Though I'm guessing ent->client->chase_target->inuse is probably never 0.

> if !e->inuse but e == ent->client->chase_target, the original will loop but yours will exit.

No, the continue statement will jump to the test part also for `do' loops:

"The continue statement is related to break, but less often used; it causes the next iteration of the enclosing for, while, or do loop to begin. In the while and do, this means that the test part is executed immediately"

-- "The C programming language (Second Edition)"

Well today I have learned something I may have forgotten, thank you :). It seems natural in for and while so it does make sense also the do loops use it.

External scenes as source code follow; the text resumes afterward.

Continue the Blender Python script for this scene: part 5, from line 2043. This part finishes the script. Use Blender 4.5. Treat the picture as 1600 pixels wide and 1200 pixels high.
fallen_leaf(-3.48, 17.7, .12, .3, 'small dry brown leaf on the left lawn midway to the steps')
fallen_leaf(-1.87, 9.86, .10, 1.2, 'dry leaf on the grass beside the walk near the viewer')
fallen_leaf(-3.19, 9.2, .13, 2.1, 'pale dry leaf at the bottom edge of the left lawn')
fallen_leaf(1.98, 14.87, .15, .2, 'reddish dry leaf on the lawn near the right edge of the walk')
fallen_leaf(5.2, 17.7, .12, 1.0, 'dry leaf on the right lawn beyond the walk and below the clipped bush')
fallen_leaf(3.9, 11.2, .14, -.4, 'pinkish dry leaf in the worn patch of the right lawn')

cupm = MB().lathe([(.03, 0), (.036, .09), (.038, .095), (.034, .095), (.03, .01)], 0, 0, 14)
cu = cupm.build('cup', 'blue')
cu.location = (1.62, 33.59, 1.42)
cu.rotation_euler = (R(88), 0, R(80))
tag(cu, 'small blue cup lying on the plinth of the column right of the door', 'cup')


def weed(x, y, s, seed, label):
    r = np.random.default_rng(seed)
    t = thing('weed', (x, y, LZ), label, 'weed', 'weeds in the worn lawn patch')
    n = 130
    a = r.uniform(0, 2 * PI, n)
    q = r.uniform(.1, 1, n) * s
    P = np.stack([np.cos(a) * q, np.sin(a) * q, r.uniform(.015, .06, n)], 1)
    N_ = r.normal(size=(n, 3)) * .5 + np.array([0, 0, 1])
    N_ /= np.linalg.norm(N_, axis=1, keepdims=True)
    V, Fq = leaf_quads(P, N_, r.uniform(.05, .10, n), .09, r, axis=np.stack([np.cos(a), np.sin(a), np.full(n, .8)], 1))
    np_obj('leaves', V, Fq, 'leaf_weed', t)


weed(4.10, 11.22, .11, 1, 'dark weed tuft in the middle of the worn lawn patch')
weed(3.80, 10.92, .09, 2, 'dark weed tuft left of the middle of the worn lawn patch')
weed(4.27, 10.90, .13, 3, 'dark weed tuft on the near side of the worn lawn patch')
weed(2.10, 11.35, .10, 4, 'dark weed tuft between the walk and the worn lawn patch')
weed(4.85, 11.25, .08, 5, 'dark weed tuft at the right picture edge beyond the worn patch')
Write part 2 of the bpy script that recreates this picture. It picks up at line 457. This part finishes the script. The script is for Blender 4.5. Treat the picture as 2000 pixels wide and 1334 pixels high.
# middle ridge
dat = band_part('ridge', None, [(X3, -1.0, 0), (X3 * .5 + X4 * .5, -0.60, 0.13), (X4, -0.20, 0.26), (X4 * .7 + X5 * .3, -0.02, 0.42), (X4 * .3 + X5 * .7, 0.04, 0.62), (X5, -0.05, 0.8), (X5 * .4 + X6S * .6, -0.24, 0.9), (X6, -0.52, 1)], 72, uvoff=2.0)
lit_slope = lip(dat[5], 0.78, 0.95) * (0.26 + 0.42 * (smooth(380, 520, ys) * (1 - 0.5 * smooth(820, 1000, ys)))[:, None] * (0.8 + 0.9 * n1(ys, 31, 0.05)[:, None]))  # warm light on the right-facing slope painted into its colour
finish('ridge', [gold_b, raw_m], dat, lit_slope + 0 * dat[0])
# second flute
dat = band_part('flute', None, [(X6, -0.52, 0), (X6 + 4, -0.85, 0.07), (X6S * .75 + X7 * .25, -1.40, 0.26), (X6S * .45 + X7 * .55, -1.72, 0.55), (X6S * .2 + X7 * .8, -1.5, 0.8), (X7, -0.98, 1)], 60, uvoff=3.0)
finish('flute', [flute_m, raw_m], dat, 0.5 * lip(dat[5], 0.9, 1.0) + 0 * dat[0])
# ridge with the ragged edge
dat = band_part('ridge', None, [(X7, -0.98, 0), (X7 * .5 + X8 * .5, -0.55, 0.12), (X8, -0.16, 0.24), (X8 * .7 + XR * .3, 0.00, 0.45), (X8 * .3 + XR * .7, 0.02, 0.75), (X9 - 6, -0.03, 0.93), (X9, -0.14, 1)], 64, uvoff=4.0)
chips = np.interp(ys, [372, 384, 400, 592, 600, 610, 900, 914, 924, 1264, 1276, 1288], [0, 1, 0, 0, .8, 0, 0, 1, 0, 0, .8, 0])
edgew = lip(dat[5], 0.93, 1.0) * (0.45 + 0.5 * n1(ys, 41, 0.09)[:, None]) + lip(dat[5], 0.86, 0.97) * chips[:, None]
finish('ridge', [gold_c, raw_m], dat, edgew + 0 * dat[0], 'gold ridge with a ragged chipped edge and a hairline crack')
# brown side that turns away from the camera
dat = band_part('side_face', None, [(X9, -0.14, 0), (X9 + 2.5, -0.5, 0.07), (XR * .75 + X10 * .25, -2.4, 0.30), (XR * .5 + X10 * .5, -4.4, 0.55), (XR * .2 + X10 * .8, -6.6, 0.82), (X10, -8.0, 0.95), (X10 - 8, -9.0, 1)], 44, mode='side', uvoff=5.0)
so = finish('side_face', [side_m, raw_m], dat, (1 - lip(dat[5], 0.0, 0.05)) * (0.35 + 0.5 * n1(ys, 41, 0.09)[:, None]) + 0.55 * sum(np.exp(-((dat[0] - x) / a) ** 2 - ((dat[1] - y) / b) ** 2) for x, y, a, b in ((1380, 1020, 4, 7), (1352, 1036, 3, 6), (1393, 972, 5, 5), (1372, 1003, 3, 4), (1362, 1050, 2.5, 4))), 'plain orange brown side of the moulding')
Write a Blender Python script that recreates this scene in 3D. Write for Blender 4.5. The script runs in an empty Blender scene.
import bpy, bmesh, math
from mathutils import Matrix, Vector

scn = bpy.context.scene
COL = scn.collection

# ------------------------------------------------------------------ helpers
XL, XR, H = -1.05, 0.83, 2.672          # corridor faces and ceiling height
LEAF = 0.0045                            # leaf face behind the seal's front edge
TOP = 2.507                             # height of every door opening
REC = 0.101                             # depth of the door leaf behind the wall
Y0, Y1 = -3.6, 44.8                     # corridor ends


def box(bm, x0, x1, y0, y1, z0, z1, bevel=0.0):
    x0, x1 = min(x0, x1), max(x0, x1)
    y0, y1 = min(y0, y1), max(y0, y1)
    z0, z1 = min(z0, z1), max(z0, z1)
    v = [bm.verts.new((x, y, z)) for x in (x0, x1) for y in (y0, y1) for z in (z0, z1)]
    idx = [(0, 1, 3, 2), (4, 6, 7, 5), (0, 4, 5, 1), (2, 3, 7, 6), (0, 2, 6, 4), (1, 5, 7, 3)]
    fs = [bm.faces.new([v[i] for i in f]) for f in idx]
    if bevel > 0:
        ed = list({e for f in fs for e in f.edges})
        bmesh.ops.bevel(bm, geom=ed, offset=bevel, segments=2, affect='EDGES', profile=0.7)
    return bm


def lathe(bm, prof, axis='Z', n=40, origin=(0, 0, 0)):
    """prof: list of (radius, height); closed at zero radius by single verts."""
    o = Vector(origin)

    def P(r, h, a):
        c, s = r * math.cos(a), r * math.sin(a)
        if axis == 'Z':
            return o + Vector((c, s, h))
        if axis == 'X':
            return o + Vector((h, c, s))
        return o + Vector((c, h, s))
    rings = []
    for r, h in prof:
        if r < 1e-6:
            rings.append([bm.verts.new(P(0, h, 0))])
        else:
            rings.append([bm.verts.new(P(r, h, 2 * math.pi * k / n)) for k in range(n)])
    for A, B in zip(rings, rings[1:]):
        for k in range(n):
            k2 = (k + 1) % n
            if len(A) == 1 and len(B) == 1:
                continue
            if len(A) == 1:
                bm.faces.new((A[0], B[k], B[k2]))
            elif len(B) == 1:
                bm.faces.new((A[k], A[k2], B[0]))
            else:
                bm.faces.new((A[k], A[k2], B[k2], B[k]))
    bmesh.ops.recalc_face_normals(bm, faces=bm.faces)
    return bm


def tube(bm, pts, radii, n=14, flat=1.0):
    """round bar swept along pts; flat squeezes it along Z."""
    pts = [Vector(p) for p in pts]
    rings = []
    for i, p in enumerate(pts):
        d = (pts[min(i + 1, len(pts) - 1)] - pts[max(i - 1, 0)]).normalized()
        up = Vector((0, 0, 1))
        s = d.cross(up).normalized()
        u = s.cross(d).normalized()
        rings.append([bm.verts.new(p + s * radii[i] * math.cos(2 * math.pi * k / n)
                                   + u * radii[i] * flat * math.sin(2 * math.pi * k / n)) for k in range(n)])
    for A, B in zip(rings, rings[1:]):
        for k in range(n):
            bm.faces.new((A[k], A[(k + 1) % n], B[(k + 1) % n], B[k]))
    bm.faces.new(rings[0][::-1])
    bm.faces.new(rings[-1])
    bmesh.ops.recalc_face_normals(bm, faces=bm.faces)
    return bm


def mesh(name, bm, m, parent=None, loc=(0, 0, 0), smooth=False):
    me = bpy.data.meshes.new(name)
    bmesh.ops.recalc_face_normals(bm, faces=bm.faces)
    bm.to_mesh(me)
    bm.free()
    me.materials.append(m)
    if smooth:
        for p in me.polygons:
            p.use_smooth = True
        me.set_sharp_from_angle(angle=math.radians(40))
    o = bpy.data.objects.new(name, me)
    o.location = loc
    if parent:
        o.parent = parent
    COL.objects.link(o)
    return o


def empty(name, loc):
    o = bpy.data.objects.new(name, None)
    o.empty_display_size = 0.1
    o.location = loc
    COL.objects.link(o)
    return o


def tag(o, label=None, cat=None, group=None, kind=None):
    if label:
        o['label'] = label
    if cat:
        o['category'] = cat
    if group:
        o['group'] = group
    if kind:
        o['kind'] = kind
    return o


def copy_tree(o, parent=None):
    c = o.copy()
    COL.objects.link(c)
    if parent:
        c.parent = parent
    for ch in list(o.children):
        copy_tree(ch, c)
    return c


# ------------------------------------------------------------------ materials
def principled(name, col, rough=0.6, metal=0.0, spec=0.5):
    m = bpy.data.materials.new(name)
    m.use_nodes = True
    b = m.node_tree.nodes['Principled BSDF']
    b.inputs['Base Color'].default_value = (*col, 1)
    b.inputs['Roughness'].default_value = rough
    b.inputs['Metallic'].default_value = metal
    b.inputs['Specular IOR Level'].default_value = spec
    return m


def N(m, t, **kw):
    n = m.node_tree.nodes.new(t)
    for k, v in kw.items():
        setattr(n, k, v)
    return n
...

Seconded that the main reason was probably avoiding a mod. But it's not because of the compiler, but the processor. Mod and division instructions are always more expensive than additions and multiplications. If this function was on the hot path (and looking at where it's called, it's at least called once per frame), that may have mattered a lot.

A modern optimizing compiler would quite likely do induction variable elimination/strength reduction and replace the % with increment-and-reset if it deemed it more efficient, so it’s also about the compiler.

Pretty sure your line 3 and the original lines 3-5 are not equivalent. Check it with `i` entering the loop with value `maxclients->value`.

The best reason not to re-write for style reasons is you break it.

Thanks, now corrected.

If `i` can enter with value greater than `maxclients->value` (why not), it's still wrong.

Break, continue, return (and arguably even C's goto before variables could be declared in the middle of a scope block) are all entirely normal tools in the structured programming toolbox. How those are used is just personal taste.